**Given exercise**
Please output the data below exactly as given, starting at its first line and stopping after the line that contains "return link(o)".

**Dataset content**
▬▬▬▬▬▬▬▬▬▬

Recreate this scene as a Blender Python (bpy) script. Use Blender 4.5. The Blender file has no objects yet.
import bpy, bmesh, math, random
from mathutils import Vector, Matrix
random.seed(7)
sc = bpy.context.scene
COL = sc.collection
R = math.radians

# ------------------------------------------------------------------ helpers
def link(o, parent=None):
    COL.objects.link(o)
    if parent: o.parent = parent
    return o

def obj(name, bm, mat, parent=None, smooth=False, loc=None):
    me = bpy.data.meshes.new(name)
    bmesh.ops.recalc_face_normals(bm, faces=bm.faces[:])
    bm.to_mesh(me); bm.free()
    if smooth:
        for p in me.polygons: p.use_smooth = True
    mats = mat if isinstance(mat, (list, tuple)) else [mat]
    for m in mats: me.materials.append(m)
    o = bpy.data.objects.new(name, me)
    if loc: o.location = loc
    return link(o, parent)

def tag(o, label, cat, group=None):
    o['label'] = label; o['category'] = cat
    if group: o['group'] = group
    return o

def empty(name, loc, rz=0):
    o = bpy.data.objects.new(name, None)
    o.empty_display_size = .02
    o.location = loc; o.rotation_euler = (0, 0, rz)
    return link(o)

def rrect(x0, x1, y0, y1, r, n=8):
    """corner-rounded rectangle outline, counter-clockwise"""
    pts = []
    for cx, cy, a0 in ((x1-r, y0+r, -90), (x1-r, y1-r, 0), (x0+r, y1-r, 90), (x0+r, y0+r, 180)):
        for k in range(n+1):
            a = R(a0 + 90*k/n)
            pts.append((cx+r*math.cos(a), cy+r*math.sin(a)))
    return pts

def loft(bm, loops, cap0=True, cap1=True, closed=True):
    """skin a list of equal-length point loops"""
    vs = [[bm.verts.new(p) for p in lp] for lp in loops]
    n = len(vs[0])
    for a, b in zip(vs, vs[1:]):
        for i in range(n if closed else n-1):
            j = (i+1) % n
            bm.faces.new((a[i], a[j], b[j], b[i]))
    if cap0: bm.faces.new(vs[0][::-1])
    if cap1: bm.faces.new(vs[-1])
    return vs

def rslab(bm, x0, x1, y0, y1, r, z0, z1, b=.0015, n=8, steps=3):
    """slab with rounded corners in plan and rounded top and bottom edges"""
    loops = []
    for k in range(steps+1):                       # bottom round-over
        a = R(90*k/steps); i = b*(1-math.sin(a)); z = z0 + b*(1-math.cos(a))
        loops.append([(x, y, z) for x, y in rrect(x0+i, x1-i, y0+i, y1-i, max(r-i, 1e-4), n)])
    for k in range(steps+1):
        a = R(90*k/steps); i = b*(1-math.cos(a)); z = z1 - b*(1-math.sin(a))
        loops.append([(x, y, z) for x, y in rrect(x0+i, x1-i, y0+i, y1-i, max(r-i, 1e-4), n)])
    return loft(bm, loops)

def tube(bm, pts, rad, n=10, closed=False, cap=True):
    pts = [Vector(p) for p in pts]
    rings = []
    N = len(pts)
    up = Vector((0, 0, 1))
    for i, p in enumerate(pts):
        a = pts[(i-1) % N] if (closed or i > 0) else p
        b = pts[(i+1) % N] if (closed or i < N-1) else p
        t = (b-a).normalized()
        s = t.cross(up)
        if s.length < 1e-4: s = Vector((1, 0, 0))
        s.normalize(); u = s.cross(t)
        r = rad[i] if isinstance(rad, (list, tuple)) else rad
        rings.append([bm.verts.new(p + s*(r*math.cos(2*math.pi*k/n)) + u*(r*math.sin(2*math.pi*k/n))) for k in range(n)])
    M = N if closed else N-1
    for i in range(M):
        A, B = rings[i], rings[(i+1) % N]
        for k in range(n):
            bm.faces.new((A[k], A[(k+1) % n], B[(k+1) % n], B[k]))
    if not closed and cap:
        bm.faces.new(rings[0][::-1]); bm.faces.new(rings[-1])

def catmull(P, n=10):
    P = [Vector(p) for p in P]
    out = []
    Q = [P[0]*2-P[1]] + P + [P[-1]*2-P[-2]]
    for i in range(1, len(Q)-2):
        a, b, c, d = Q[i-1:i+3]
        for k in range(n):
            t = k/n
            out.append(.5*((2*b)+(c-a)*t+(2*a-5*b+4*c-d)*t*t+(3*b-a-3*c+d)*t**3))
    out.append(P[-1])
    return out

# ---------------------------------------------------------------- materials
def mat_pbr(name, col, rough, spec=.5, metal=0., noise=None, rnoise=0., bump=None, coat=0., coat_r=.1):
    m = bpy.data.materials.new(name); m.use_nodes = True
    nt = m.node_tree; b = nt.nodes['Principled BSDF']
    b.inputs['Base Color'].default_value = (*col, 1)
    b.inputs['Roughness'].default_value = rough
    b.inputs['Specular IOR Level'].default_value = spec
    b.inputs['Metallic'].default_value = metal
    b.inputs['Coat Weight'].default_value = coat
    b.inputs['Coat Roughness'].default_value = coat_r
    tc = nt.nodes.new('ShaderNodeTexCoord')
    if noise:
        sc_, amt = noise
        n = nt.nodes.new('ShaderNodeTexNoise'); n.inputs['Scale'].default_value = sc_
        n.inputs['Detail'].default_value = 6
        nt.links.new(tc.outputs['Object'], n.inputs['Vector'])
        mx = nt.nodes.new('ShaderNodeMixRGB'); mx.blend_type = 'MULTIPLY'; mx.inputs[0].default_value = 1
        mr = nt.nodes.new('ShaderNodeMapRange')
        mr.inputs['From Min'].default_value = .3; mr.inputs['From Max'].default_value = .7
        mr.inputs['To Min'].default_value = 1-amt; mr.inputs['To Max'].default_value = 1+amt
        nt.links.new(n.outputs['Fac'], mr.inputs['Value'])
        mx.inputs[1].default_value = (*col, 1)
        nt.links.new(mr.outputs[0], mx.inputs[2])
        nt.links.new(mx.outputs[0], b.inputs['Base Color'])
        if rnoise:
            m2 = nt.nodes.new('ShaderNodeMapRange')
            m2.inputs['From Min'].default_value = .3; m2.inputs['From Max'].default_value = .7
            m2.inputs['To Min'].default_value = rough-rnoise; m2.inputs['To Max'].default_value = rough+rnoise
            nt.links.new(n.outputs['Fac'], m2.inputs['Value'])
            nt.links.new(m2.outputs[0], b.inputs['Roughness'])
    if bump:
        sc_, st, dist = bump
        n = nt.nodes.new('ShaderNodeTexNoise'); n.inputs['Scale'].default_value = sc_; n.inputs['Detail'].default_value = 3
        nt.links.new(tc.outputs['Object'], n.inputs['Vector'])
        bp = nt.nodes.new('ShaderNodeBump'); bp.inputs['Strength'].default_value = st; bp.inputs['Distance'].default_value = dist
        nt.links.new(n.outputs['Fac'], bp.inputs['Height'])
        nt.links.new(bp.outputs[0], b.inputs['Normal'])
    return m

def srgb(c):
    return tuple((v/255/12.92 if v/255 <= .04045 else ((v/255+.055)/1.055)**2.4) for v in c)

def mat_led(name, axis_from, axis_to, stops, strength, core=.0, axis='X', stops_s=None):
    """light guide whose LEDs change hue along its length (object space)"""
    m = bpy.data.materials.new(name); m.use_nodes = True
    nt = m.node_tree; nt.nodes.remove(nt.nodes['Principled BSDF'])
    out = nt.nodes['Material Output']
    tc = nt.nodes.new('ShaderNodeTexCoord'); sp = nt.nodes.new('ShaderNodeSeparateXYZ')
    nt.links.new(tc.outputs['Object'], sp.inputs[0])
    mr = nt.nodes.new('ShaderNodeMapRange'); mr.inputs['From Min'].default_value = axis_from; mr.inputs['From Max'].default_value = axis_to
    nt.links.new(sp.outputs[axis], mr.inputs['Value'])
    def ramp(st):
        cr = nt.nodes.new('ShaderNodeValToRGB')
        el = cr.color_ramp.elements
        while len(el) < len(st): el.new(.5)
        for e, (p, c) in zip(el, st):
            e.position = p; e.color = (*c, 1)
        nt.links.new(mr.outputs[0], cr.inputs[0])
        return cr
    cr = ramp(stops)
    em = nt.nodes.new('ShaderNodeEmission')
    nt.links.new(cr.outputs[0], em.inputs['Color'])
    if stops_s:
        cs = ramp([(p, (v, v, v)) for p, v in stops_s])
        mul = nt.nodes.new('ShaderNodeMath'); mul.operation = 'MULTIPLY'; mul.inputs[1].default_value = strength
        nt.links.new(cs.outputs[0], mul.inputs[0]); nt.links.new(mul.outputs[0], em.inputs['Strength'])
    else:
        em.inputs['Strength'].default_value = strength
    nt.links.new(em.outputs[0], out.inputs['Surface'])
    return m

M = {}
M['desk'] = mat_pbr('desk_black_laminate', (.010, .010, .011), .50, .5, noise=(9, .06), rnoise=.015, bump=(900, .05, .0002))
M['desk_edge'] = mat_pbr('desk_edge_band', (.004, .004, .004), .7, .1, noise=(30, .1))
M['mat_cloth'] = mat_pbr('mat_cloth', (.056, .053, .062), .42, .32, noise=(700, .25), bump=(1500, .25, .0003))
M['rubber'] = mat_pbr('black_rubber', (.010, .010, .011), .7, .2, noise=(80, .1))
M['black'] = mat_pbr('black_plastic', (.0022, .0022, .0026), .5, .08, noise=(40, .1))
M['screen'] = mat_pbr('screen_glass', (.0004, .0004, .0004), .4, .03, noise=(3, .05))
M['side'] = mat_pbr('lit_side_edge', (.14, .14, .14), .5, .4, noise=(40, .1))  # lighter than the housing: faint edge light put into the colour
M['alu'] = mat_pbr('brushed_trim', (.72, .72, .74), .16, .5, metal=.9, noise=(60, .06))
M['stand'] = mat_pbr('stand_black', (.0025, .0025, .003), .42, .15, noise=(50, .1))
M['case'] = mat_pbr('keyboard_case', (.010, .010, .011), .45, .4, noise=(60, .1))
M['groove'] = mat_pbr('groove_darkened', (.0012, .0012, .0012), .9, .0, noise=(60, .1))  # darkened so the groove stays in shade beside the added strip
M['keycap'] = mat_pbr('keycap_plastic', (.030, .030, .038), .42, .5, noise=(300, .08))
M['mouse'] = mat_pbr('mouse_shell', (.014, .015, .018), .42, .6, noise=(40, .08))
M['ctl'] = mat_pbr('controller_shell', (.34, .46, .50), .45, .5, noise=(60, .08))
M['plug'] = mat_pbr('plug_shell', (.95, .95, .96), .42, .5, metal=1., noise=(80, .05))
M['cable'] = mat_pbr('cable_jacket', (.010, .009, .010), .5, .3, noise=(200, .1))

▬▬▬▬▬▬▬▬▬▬

**Answer below**
Recreate this scene as a Blender Python (bpy) script. Use Blender 4.5. The Blender file has no objects yet.
import bpy, bmesh, math, random
from mathutils import Vector, Matrix
random.seed(7)
sc = bpy.context.scene
COL = sc.collection
R = math.radians

# ------------------------------------------------------------------ helpers
def link(o, parent=None):
    COL.objects.link(o)
    if parent: o.parent = parent
    return o

def obj(name, bm, mat, parent=None, smooth=False, loc=None):
    me = bpy.data.meshes.new(name)
    bmesh.ops.recalc_face_normals(bm, faces=bm.faces[:])
    bm.to_mesh(me); bm.free()
    if smooth:
        for p in me.polygons: p.use_smooth = True
    mats = mat if isinstance(mat, (list, tuple)) else [mat]
    for m in mats: me.materials.append(m)
    o = bpy.data.objects.new(name, me)
    if loc: o.location = loc
    return link(o, parent)

def tag(o, label, cat, group=None):
    o['label'] = label; o['category'] = cat
    if group: o['group'] = group
    return o

def empty(name, loc, rz=0):
    o = bpy.data.objects.new(name, None)
    o.empty_display_size = .02
    o.location = loc; o.rotation_euler = (0, 0, rz)
    return link(o)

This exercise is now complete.